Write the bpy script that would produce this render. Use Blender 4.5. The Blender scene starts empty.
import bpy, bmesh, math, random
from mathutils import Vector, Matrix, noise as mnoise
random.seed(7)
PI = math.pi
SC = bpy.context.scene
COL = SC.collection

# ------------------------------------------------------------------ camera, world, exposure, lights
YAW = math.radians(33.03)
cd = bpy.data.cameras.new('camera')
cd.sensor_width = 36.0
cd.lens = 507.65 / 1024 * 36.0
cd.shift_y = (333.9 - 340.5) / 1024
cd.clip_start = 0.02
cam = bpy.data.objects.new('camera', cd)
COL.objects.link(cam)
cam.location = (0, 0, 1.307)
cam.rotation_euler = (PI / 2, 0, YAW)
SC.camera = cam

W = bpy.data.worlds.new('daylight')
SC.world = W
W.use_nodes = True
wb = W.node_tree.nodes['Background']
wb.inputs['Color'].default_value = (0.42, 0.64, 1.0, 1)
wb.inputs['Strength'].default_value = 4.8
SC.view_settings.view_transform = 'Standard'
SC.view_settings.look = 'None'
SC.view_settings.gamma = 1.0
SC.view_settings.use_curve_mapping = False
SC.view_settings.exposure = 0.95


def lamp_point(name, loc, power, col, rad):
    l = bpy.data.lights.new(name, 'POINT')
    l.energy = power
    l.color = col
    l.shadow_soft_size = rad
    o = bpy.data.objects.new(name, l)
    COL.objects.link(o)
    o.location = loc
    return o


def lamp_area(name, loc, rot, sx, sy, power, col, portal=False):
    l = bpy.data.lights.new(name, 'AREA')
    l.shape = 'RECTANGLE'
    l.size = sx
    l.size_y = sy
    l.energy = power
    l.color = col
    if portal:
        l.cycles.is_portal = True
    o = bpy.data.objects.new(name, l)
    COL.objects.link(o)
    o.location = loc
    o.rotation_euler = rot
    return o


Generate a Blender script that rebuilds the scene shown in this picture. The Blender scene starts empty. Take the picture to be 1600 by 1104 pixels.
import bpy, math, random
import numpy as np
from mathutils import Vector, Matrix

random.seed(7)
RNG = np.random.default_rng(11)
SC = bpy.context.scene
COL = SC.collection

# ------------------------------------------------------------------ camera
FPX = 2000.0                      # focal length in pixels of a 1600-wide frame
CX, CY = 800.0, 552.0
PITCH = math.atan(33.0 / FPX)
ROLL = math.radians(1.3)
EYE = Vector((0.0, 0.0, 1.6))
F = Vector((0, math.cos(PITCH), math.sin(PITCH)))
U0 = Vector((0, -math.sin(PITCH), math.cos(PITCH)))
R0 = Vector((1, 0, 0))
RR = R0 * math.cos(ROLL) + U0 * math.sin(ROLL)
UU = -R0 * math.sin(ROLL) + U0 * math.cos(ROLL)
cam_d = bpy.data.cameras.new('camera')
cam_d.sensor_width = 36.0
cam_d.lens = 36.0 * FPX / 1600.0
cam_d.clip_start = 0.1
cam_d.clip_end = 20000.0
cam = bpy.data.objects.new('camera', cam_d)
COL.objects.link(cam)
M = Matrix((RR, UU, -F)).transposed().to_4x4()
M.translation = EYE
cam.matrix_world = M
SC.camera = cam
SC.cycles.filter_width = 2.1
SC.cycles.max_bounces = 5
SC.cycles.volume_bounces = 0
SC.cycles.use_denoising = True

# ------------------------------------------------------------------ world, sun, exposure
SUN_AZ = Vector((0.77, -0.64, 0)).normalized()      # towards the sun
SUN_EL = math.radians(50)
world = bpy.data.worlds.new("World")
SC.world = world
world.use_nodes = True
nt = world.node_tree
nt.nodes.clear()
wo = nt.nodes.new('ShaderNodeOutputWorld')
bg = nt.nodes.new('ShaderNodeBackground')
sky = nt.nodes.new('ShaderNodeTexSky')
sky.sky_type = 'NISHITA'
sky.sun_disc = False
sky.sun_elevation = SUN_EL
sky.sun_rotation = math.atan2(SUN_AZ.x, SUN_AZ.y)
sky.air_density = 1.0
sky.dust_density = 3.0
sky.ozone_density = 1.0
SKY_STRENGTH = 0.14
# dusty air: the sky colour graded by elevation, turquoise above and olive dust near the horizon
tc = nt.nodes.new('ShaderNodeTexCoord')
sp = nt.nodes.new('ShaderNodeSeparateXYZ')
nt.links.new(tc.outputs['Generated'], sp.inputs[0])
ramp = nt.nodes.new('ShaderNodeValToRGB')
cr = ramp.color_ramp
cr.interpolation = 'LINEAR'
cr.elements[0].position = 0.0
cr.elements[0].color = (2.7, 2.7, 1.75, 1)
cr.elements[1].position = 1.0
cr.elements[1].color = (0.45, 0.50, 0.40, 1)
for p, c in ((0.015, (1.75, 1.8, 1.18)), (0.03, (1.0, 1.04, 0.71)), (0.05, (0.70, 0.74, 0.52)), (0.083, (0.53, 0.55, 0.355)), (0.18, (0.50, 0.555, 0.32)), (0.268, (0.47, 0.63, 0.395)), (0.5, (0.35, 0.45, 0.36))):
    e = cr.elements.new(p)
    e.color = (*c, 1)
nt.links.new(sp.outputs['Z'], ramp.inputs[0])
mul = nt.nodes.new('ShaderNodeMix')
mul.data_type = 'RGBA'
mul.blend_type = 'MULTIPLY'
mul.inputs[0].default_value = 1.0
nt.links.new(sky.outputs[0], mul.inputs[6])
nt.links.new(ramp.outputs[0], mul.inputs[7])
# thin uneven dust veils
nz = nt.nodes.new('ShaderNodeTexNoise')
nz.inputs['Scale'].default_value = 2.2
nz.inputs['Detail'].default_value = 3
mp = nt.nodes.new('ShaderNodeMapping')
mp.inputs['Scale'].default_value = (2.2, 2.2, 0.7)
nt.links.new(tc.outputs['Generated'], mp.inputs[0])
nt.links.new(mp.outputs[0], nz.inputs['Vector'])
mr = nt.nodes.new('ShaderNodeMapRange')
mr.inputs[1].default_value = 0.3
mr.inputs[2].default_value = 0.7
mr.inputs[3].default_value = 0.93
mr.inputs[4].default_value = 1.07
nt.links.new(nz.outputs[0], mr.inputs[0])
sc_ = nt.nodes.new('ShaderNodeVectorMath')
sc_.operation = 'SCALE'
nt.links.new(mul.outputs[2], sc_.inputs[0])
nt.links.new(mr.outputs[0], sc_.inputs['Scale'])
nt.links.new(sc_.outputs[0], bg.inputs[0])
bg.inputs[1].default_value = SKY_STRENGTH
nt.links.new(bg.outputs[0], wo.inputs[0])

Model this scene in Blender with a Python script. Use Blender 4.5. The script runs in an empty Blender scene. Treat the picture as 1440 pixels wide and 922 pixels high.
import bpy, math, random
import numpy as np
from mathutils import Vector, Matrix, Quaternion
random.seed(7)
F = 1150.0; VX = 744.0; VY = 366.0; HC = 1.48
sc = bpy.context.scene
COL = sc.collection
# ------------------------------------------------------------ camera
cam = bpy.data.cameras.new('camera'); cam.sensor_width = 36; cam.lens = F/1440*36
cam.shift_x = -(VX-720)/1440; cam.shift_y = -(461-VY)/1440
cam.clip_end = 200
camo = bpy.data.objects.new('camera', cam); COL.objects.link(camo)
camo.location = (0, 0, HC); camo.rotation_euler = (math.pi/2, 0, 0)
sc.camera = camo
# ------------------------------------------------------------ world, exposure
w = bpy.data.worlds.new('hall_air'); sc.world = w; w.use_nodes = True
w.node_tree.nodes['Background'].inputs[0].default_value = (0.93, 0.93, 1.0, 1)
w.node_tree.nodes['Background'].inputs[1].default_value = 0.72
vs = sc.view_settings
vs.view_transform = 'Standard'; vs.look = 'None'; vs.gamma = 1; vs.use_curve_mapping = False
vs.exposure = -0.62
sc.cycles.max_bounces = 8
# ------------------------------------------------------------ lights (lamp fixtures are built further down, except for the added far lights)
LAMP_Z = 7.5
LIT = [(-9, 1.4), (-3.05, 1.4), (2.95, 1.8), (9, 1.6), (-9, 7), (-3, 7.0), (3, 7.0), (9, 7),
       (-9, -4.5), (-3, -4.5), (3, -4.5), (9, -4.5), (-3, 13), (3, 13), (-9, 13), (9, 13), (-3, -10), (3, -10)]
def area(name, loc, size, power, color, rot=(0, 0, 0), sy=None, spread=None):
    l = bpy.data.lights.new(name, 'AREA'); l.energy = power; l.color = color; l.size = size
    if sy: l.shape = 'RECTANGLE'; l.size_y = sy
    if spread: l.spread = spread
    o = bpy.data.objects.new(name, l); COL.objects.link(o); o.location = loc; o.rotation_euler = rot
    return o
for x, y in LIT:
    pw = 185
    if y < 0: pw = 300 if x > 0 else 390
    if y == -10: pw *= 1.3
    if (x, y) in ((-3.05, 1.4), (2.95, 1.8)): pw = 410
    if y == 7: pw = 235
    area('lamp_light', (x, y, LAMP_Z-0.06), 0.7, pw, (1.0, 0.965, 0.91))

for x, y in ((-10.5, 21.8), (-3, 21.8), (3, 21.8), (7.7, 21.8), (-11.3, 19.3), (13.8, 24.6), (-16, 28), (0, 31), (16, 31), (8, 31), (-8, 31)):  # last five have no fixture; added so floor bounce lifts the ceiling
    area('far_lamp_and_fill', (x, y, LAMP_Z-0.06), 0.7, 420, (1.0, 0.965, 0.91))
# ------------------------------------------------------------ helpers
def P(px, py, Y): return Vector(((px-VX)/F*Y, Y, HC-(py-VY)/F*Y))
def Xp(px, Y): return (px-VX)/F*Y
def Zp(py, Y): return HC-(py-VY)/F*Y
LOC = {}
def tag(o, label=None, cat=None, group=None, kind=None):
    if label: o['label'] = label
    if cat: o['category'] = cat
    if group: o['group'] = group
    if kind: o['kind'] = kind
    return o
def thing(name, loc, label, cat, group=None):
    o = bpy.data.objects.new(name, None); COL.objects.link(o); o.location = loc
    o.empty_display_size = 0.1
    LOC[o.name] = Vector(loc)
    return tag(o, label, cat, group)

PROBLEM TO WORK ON
Exactly repeat the lines running from the top of the listing to the line bearing "SC.view_settings.exposure = 0.95", both of those lines included, and only them.

SOLVED PROBLEM
Write the bpy script that would produce this render. Use Blender 4.5. The Blender scene starts empty.
import bpy, bmesh, math, random
from mathutils import Vector, Matrix, noise as mnoise
random.seed(7)
PI = math.pi
SC = bpy.context.scene
COL = SC.collection

# ------------------------------------------------------------------ camera, world, exposure, lights
YAW = math.radians(33.03)
cd = bpy.data.cameras.new('camera')
cd.sensor_width = 36.0
cd.lens = 507.65 / 1024 * 36.0
cd.shift_y = (333.9 - 340.5) / 1024
cd.clip_start = 0.02
cam = bpy.data.objects.new('camera', cd)
COL.objects.link(cam)
cam.location = (0, 0, 1.307)
cam.rotation_euler = (PI / 2, 0, YAW)
SC.camera = cam

W = bpy.data.worlds.new('daylight')
SC.world = W
W.use_nodes = True
wb = W.node_tree.nodes['Background']
wb.inputs['Color'].default_value = (0.42, 0.64, 1.0, 1)
wb.inputs['Strength'].default_value = 4.8
SC.view_settings.view_transform = 'Standard'
SC.view_settings.look = 'None'
SC.view_settings.gamma = 1.0
SC.view_settings.use_curve_mapping = False
SC.view_settings.exposure = 0.95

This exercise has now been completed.